On Behalf of | Mar 9, 2023 | Real Estate Litigation

Although housing discrimination still occurs in California and throughout the rest of the country, the federal government harshly punishes proven offenders. Here is a summary of the federal Fair Housing Act.

Protected classes

The Fair Housing Act, enacted in 1968, prohibits residential real estate discrimination by landlords, sellers, agents and lenders against protected class members. These classes include:

  • Race
  • Color
  • Religion
  • National Origin
  • Sex
  • Disability
  • Familial status

Violators may face a maximum fine of $11,000 for the first offense and $27,500 if it happens again. Individual cities, counties and states may impose additional restrictions, which are grounds for anti-discriminatory real estate litigation.


Steering is the practice, adopted by some real estate agents, of showing prospective buyers or tenants only those neighborhoods that conform to their ethnic, racial or religious characteristics. The Fair Housing Act promotes diversity and prohibits agents from limiting the number of protected class households in a particular neighborhood. Prospective buyers and tenants have the right to see all the listings that meet their criteria.


It is illegal to mention features in a real estate advertisement that might indicate a preference for particular members of a protected class at the expense of others. For example, an ad cannot state that a property is n a family-friendly neighborhood within walking distance of a synagogue. This wording violates the rights of three classes: familial status, disability and religion. A single, paralyzed atheist might feel unwanted. Some activists scan listings for violations in order to report the agent to the U.S. Department of Housing and Urban Development. HUD responds to Fair Housing Act violations and levies fines.

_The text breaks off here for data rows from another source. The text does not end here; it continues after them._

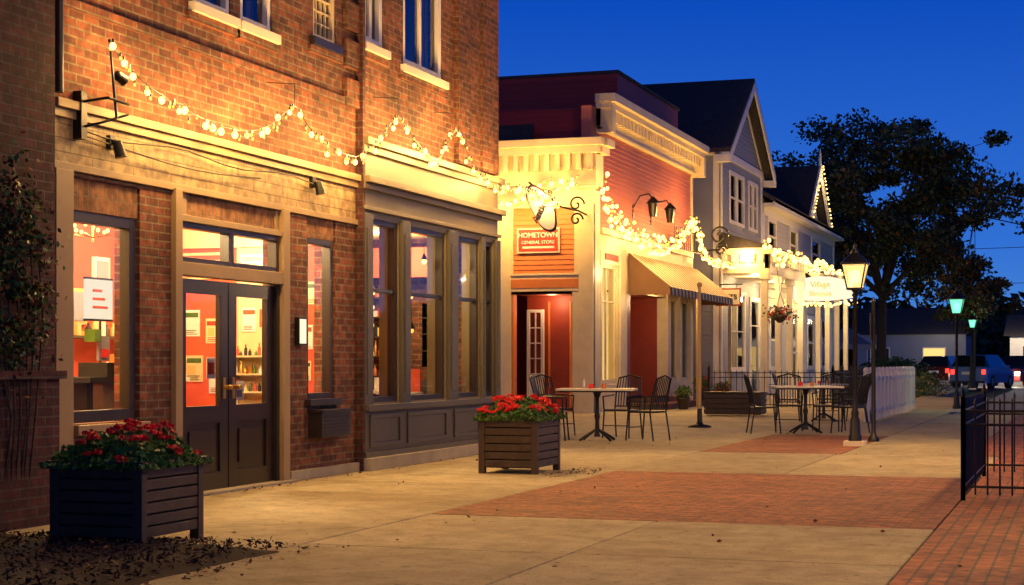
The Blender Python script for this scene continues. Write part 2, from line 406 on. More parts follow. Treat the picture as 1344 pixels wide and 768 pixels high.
t.box(13.14,13.3,-.12,-.005,2.52,2.74,'tan',F); t.box(15.05,15.13,-.12,-.005,2.52,2.74,'tan',F)
t.box(11.46,12.55,-.02,.08,.62,.7,'tan',F); t.box(15.7,16.5,-.02,.07,.75,.82,'black',F)
t.box(17.0,21.62,0,.10,3.62,3.7,'taupe',FB); t.box(17.0,21.62,0,.05,3.54,3.62,'taupe',FB)
t.box(17.0,21.62,0,.12,3.2,3.27,'taupe',FB); t.box(17.0,21.62,0,.06,3.13,3.2,'taupe',FB)
t.box(17.0,21.62,0,.05,2.9,2.94,'taupe',FB)
for a,b in ((17.03,17.26),(18.13,18.37),(19.66,19.97),(20.88,21.0),(21.43,21.6)):
    t.box(a,b,0,.045,.72,2.86,'taupe_dk',FB); t.box(a+.05,b-.05,.045,.06,.85,2.7,'taupe_dk',FB)
t.box(17.03,21.6,0,.09,.66,.73,'taupe_dk',FB); t.box(17.03,21.6,0,.06,.14,.2,'taupe_dk',FB)
t.box(17.03,21.6,0,.02,.2,.66,'taupe_dk',FB)
for a,b in ((17.2,18.1),(18.3,19.6),(19.85,20.8),(20.95,21.5)):
    for q in ((a,b,.25,.3),(a,b,.57,.62),(a,a+.05,.3,.57),(b-.05,b,.3,.57)): t.box(q[0],q[1],.02,.04,q[2],q[3],'taupe_dk',FB)
t.box(17.0,21.65,0,.12,0,.14,'kerb',FB); t.box(11.45,13.0,0,.05,0,.1,'kerb',F); t.box(15.3,17.0,0,.05,0,.1,'kerb',F)
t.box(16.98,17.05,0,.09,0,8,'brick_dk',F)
t.tube([(-7.53,11.2,3.3),(-7.53,11.2,8)],.04,'iron',8)
t.tube([(-7.55,y,3.06+.03*math.sin(y*3)) for y in np.linspace(11.5,16,14)],.008,'iron',5)
t.tube([(-7.54,y,2.98+.05*math.sin(y*1.3)) for y in np.linspace(11.5,14.6,14)],.008,'iron',5)
t.build('trim',A,bevel=.006)
fr=MB(); gl=MB()
window(fr,gl,F,11.47,12.48,.72,2.42,.09,'black',w=-.08)
window(fr,gl,F,13.16,14.13,2.1,2.46,.05,'black',w=-.05); window(fr,gl,F,14.13,15.11,2.1,2.46,.05,'black',w=-.05)
window(fr,gl,F,15.77,16.43,.82,2.5,.06,'black',w=-.07)
for a,b,c,d in opsB: window(fr,gl,FB,a,b,c,d,.06,'black',w=-.07,zs=[2.02],mw=.05)
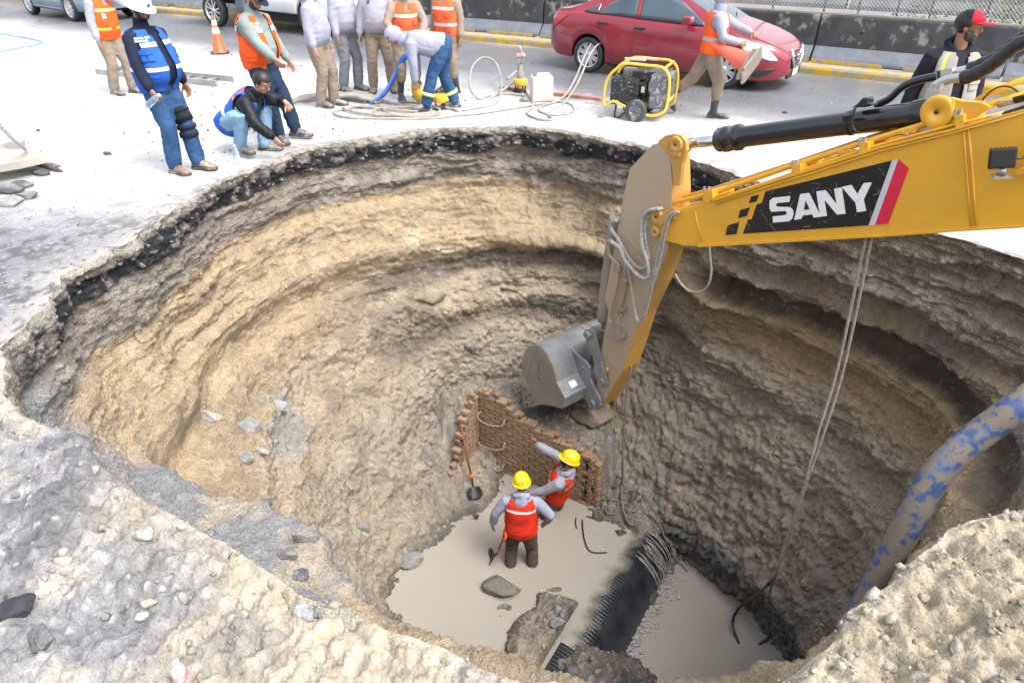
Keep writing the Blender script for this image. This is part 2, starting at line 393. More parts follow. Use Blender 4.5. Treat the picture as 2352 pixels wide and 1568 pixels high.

Redlining is a lending practice that bases the terms of a loan on the zip code or neighborhood. These are predominately minority neighborhoods. It got its name from a previously legal banking practice of drawing a red line on a map around the areas where they chose not to conduct business.

If you feel you are the victim of housing discrimination, contact your regional HUD office. In steering cases, they may send in undercover investigators to interact as buyers with your named violator.